### DIRECTIONS FOR THIS TASK:
The required output is the block of lines from the line with "Write the bpy" to the line with "from math import", endpoints included and pictures omitted.

[BEGIN INFORMATION GIVEN]

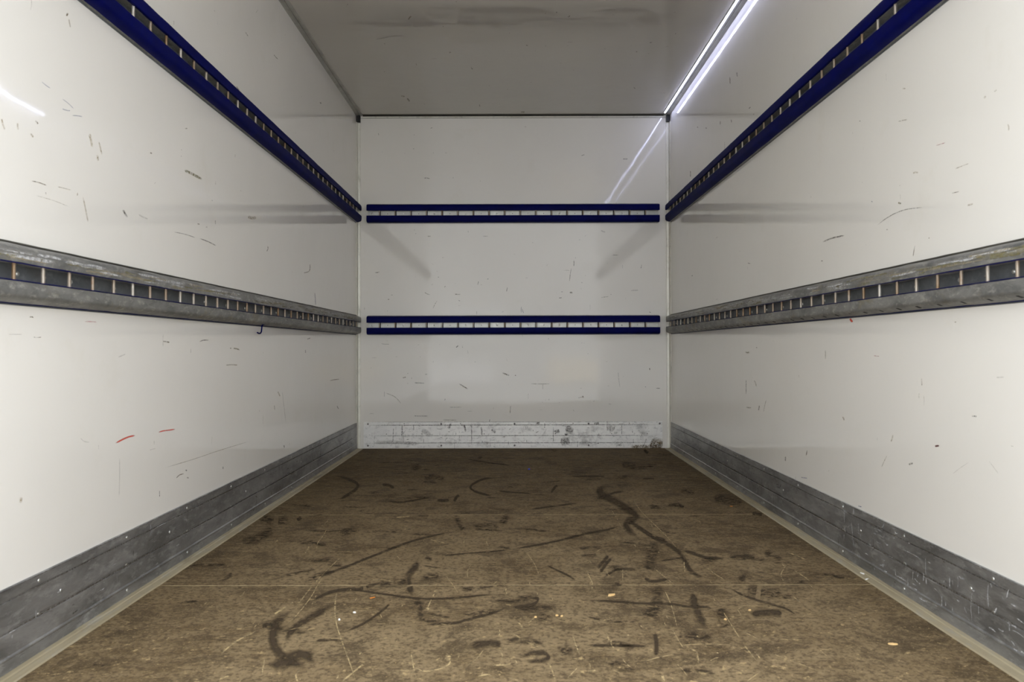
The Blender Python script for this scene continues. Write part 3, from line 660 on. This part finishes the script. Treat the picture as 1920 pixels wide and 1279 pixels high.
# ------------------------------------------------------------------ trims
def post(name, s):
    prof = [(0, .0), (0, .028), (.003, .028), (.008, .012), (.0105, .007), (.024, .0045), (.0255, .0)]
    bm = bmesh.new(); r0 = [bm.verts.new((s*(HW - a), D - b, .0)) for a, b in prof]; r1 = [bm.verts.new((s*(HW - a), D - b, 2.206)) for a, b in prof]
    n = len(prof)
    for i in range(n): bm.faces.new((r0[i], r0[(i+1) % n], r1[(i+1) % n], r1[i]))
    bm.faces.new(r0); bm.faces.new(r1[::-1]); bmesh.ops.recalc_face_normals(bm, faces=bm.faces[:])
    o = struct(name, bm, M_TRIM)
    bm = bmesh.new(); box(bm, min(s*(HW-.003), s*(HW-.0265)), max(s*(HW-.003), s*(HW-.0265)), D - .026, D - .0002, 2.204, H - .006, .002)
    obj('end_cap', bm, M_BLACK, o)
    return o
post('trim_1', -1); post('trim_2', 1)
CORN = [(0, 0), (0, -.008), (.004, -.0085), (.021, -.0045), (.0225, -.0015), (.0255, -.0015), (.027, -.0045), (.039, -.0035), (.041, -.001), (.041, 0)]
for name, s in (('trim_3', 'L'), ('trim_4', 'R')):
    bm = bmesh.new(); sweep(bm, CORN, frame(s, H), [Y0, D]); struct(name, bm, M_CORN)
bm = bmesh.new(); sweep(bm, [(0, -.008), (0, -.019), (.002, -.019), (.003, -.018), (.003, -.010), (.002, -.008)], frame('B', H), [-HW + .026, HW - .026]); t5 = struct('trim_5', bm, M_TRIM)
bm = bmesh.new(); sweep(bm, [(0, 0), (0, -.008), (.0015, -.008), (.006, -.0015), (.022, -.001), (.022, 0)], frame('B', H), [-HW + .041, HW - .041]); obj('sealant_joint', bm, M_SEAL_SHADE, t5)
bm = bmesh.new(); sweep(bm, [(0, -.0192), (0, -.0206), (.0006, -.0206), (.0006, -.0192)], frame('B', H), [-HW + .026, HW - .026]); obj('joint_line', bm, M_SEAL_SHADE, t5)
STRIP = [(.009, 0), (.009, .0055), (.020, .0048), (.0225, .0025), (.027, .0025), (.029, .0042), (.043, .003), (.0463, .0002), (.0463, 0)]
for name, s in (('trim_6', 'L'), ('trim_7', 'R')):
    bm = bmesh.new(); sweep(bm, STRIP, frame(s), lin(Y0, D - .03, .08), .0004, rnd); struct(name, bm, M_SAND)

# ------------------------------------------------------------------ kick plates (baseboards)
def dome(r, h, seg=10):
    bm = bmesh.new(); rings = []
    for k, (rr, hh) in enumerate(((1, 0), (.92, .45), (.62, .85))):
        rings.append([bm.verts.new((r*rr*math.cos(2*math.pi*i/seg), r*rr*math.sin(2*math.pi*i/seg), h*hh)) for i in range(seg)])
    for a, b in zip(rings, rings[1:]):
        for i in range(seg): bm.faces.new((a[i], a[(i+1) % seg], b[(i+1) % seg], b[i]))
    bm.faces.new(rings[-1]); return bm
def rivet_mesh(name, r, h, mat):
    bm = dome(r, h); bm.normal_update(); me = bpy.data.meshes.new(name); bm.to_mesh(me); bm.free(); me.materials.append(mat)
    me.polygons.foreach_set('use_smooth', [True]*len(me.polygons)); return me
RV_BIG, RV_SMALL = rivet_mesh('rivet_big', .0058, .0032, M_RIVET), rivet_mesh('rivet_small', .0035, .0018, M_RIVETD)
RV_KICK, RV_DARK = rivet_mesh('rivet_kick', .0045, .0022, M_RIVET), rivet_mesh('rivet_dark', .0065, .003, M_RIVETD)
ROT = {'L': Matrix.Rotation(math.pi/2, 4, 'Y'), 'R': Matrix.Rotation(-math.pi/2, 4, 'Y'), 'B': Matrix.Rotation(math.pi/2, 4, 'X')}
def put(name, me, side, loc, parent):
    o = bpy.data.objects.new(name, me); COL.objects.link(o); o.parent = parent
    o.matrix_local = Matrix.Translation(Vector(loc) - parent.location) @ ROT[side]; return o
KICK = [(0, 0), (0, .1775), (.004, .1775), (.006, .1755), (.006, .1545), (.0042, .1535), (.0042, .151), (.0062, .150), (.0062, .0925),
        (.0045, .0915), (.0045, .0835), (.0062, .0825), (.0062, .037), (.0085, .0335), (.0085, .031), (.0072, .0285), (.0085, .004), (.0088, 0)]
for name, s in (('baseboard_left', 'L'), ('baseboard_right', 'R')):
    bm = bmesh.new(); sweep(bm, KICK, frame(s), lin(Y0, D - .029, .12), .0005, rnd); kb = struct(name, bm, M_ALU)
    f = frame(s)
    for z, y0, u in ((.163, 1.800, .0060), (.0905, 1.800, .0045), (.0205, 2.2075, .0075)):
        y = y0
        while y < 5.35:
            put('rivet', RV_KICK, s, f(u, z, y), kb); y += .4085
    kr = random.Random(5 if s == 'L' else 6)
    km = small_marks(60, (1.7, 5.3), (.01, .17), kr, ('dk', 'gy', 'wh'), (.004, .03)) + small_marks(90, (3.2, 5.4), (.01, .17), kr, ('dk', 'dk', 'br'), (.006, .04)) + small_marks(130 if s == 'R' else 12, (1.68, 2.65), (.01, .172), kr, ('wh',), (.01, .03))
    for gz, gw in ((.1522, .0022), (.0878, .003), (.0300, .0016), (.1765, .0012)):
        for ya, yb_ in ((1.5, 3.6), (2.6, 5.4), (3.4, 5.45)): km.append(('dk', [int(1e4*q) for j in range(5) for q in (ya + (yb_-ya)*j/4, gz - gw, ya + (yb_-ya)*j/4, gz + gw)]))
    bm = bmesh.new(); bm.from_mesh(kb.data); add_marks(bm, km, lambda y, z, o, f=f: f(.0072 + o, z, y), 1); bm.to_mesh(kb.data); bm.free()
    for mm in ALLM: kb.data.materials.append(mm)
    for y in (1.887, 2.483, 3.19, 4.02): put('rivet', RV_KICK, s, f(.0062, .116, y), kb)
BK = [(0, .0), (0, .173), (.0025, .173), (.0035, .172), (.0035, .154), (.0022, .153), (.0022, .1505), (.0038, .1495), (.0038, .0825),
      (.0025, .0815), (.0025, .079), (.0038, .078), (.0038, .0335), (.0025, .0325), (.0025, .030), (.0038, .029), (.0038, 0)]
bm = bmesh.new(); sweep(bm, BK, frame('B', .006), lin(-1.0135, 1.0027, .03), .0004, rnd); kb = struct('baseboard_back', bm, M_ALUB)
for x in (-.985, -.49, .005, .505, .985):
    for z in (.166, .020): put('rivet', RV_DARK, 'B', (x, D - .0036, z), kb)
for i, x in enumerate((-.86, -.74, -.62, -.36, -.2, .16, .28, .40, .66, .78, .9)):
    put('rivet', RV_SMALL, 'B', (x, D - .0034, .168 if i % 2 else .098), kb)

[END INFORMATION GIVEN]
[BEGIN INFORMATION GIVEN]

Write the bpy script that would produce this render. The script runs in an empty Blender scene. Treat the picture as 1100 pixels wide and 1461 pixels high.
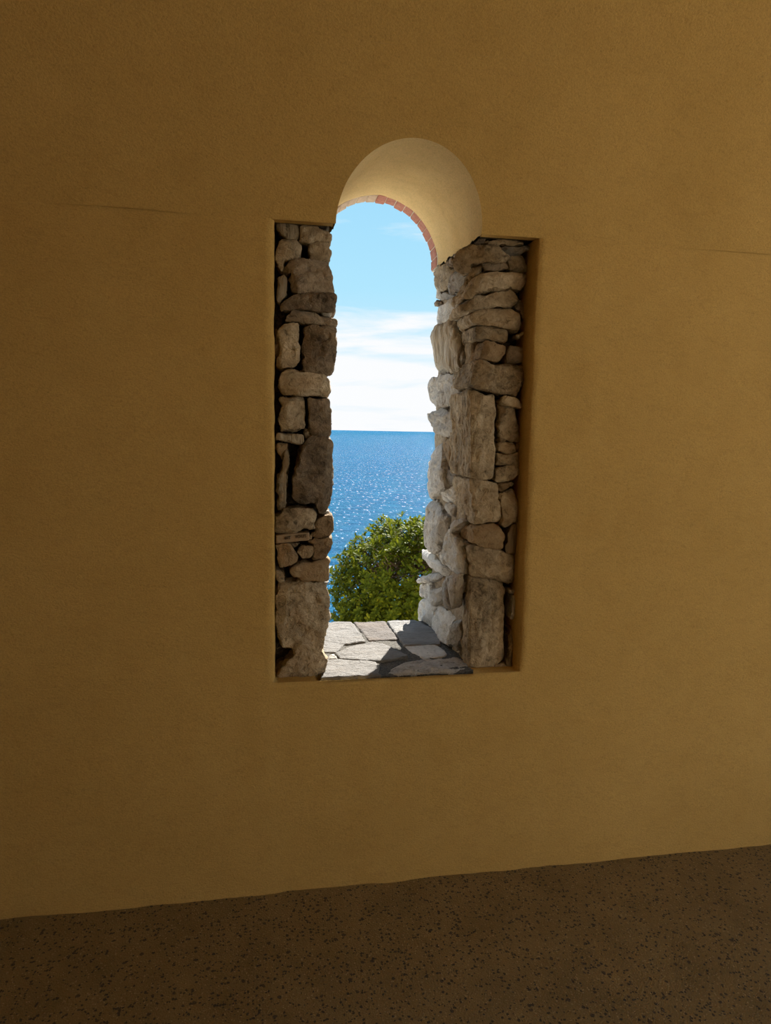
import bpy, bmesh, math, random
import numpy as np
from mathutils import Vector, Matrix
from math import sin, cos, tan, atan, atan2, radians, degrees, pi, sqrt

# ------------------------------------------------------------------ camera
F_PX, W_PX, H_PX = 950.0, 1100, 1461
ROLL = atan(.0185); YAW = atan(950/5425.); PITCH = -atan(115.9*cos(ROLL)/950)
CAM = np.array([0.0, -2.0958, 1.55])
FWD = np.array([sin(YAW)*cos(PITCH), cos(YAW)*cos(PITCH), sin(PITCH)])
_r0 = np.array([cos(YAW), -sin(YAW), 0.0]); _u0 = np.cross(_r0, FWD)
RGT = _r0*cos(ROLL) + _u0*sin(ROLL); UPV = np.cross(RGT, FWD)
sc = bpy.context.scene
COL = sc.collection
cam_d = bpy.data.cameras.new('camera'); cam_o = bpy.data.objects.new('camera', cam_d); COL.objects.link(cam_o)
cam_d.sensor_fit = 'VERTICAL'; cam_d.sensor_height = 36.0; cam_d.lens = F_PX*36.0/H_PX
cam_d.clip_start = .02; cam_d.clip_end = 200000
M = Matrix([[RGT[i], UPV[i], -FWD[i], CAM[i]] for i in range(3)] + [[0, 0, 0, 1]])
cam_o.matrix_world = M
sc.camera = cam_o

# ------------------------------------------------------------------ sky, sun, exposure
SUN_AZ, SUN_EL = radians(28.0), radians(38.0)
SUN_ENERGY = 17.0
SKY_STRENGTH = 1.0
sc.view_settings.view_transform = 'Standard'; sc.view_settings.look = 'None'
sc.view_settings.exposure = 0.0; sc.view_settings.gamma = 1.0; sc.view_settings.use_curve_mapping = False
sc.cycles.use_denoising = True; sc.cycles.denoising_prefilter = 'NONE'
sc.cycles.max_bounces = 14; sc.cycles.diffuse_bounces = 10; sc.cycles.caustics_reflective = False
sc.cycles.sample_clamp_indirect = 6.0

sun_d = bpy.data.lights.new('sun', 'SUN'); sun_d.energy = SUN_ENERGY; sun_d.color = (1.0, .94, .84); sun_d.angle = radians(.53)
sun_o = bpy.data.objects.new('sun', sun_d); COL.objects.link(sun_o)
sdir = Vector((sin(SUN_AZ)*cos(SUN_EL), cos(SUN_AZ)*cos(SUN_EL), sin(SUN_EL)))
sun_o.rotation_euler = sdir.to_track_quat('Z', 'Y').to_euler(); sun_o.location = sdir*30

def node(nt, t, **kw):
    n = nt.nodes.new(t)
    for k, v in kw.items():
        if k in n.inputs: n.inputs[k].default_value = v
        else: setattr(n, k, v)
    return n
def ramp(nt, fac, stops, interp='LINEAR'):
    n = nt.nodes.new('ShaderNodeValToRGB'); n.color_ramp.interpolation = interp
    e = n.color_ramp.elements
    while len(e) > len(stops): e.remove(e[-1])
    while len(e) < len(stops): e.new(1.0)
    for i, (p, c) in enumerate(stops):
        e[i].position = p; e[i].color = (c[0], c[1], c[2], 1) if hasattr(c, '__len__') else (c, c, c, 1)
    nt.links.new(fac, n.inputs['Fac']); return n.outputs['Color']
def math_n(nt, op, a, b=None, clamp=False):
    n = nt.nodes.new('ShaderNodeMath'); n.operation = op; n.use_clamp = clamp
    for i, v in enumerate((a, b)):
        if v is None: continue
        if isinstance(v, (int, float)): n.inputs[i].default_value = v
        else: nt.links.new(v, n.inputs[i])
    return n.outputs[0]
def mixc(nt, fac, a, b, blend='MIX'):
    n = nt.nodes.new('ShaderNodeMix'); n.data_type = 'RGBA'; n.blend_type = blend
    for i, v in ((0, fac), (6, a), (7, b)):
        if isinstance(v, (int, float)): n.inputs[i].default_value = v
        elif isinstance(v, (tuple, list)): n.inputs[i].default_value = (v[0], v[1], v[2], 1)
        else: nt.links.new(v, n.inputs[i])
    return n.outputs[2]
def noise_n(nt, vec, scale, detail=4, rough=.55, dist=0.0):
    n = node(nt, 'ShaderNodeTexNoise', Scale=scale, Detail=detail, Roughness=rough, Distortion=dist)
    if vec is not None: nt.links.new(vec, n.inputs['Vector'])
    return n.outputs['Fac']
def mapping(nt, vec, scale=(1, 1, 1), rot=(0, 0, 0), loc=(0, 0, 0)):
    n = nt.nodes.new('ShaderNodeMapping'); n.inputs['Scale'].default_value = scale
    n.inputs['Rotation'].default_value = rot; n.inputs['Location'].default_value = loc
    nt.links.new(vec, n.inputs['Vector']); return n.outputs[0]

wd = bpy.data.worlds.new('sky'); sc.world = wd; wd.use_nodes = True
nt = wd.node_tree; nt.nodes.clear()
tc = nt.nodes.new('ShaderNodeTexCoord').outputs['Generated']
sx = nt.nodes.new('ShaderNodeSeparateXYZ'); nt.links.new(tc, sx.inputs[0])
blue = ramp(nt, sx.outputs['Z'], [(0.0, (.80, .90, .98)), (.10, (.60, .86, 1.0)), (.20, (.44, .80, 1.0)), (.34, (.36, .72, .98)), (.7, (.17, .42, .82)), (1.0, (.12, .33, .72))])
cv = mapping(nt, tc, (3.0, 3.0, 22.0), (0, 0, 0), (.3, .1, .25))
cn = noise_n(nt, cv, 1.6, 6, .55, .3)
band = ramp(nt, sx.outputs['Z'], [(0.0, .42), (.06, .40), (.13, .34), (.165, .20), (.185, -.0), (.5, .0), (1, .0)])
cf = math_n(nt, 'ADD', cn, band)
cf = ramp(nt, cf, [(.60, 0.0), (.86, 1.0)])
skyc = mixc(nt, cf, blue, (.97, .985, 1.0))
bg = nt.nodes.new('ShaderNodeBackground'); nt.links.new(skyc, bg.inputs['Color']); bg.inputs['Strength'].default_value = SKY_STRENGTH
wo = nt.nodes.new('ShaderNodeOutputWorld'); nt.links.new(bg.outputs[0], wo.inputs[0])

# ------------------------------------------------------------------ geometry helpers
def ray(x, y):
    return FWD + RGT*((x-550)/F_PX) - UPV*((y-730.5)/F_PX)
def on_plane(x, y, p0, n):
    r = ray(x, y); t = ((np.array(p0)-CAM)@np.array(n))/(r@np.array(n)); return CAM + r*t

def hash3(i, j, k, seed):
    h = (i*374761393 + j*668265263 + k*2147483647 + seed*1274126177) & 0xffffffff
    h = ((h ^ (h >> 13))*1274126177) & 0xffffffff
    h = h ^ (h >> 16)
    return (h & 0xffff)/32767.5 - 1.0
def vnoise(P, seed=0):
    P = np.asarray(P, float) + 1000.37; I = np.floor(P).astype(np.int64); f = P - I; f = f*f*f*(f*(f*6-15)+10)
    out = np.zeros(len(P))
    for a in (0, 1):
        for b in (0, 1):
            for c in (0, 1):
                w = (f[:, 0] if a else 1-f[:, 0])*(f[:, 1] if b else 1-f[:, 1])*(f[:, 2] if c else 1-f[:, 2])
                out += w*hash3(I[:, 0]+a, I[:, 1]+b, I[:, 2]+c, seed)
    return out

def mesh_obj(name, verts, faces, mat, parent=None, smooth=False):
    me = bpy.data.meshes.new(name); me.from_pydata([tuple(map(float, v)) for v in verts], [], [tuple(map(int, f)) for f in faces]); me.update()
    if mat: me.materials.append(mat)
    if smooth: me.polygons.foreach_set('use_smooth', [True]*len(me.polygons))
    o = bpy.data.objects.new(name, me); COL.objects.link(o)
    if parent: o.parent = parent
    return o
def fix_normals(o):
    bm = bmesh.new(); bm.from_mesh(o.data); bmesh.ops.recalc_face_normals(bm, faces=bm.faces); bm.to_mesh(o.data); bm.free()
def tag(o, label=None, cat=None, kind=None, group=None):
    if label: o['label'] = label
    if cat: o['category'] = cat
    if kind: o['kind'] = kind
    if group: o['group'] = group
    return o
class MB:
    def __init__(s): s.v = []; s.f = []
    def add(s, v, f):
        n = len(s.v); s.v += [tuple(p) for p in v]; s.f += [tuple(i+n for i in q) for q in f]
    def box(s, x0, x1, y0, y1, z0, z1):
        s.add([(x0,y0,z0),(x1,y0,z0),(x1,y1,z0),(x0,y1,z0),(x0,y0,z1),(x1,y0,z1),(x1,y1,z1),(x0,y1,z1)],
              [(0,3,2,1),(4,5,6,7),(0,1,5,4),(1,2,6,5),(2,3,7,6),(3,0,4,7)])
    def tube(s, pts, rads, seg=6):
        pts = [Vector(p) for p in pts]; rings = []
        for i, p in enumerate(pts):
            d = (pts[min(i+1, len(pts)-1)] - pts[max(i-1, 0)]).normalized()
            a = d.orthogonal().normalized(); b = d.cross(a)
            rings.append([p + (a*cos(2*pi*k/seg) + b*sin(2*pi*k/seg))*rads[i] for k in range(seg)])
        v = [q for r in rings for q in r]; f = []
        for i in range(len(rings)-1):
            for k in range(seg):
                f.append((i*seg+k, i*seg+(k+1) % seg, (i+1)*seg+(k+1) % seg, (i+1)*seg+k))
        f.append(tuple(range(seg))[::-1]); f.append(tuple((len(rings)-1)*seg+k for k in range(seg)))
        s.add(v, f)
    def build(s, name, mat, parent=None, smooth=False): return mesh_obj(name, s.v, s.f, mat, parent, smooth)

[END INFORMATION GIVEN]

### REPLY:
Write the bpy script that would produce this render. The script runs in an empty Blender scene. Treat the picture as 1100 pixels wide and 1461 pixels high.
import bpy, bmesh, math, random
import numpy as np
from mathutils import Vector, Matrix
from math import sin, cos, tan, atan, atan2, radians, degrees, pi, sqrt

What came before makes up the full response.